The proposal asks support at Board level for this scheme to be submitted to the Federal Government by organizations including Association of Independent Record Labels (AIR), Music Managers Forum (MMF), Australian Music Retailers Association (AMRA), Musicians Union, Music Council of Australia (MCA), Australian Music Radio Airplay Project (AMRAP), Community Broadcasters Association (CBAA), songwriter associations, state-based music peak bodies & genre based organisations (folk, country, jazz, Christian, etc.) Replies will be passed on to relevant Ministers & government departments

“It’s time consumers are legally granted the right to make personal copies of music for backup of original CDs, making their own personal CD or digital music player compilations, making tapes for their car or recording songs from older vinyl albums—all of which are presently prohibited under the law.” Tripp explains. “They can’t play CDs on a computer to transfer them to iPod, other digital music players, recordable CDs, DVDs or cassette.

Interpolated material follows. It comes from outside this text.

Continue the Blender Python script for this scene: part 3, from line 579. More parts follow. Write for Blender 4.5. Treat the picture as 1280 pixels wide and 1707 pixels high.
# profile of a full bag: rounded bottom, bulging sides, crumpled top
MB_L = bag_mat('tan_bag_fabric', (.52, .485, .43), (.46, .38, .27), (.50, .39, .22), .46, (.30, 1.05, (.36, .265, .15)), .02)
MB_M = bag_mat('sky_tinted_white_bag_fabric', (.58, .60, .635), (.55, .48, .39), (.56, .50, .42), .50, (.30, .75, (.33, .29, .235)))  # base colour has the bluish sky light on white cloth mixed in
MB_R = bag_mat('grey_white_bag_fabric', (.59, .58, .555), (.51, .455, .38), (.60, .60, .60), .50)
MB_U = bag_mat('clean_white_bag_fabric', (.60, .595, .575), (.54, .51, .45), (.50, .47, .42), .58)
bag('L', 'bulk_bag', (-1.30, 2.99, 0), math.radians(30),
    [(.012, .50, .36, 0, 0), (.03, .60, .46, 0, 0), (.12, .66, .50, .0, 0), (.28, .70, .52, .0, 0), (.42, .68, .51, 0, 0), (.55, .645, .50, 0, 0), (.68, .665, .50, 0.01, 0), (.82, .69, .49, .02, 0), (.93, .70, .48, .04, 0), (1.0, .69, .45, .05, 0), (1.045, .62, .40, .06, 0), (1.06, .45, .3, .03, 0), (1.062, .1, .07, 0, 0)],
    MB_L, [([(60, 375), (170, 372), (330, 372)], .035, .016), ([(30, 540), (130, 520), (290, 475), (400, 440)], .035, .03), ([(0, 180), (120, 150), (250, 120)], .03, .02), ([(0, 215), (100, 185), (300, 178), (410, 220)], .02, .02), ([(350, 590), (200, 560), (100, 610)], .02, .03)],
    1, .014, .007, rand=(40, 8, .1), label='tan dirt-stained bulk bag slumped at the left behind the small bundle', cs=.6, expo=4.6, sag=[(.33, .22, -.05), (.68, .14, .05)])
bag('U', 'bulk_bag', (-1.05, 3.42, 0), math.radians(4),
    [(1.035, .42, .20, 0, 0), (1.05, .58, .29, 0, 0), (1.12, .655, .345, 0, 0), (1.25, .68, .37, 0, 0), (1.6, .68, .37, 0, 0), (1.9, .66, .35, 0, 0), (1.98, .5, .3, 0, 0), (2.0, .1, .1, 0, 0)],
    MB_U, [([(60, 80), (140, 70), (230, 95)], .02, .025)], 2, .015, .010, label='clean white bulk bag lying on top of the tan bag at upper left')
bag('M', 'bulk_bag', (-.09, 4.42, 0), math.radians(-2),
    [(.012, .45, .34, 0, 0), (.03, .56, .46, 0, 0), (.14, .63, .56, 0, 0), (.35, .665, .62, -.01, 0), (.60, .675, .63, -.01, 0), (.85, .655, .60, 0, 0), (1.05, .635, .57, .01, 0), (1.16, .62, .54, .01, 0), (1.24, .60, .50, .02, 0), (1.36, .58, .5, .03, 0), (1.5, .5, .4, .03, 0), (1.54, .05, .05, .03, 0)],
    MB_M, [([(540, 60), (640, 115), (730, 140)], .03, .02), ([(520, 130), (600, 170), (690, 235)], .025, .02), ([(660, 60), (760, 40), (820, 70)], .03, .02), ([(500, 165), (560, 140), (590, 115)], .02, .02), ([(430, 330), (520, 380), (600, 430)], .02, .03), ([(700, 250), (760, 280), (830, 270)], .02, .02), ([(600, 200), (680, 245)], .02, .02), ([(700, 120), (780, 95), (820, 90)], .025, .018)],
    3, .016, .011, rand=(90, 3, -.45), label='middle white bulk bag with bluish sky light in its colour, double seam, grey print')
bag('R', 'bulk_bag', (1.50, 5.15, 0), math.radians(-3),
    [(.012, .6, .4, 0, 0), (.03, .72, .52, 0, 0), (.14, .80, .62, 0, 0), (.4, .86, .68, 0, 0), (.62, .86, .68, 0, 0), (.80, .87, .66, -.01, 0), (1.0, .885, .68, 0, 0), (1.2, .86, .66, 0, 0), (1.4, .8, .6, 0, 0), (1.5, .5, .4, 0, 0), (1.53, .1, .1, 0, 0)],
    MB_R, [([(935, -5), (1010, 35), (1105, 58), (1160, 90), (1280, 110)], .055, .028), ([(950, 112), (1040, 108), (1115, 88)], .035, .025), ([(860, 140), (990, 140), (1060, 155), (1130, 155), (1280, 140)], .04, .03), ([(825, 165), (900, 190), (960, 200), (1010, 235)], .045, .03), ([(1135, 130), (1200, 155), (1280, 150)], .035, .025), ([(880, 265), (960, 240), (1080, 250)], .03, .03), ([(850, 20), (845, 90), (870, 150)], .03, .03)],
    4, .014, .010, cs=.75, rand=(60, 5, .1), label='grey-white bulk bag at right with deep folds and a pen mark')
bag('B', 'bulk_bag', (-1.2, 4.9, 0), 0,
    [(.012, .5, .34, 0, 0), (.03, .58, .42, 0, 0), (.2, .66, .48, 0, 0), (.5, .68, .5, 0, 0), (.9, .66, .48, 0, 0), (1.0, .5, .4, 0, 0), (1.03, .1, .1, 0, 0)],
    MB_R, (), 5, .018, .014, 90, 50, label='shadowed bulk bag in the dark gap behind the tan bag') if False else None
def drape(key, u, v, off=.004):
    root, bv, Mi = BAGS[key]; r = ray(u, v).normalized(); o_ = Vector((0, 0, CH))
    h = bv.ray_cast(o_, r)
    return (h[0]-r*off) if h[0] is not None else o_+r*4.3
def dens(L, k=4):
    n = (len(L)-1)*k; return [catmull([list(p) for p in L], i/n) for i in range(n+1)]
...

It requires a Copyright Act change to finally make this legal.”

The tradeoff is to reimburse recording artists & songwriters for the right to copy by a minor levy on blank recording media as well as on digital players—which operates most successfully in Canada as well as 25 other G-7 or European Union countries. This way of compensating music creators and their investors--typically record labels & publishers—has already been proposed in 2003 by the songwriters’ Australasian Performing Right Association (APRA) and Screenrights which are key collection societies. It is no secret that the Australian Record Industry Association (ARIA)—the trade association primarily representing multinational record labels—is vehemently opposed to this progressive, innovative program.

Tripp continues, “This scheme would not permit unlawful copying of music nor music theft as ARIA contends. It would actually benefit consumers who buy music—the ones who support the music industry by paying for CDs—and benefit artists and songwriters who are at the bottom of the music food chain. It’s ludicrous that it is illegal to archive songs or albums on vinyl, copy cassettes or even consolidate songs into an iPod under present law, even more criminal that the major record companies would want to deny this basic right of ‘Fair Use’ which is so common in other civilized countries.”

“As an example, the Canadian model in law since 1998 (info at, collected over A$30 million in 2002 and estimated A$40 million in 2003—66% to songwriters, 19% to performers and 15% to music makers. There are also exemptions to the levy for legitimate non-music use plus having the levy at wholesale level to prevent retailers abusing it or overcharging. It works as a win/win plan.”

Tripp, who has conducted meetings in Canberra with Parliamentarians and senior bureaucrats, intends to take the responses to government and lobby further for the changes to be implemented. “I’m serving as an unpaid lobbyist for this cause for the two ends of the music industry who get screwed—consumers and creators.” Tripp concludes. “While ARIA contracts a $20,000 a month lobbyist to hustle its party line to politicians, I hope the entire industry can make its voice heard independently & progressively.”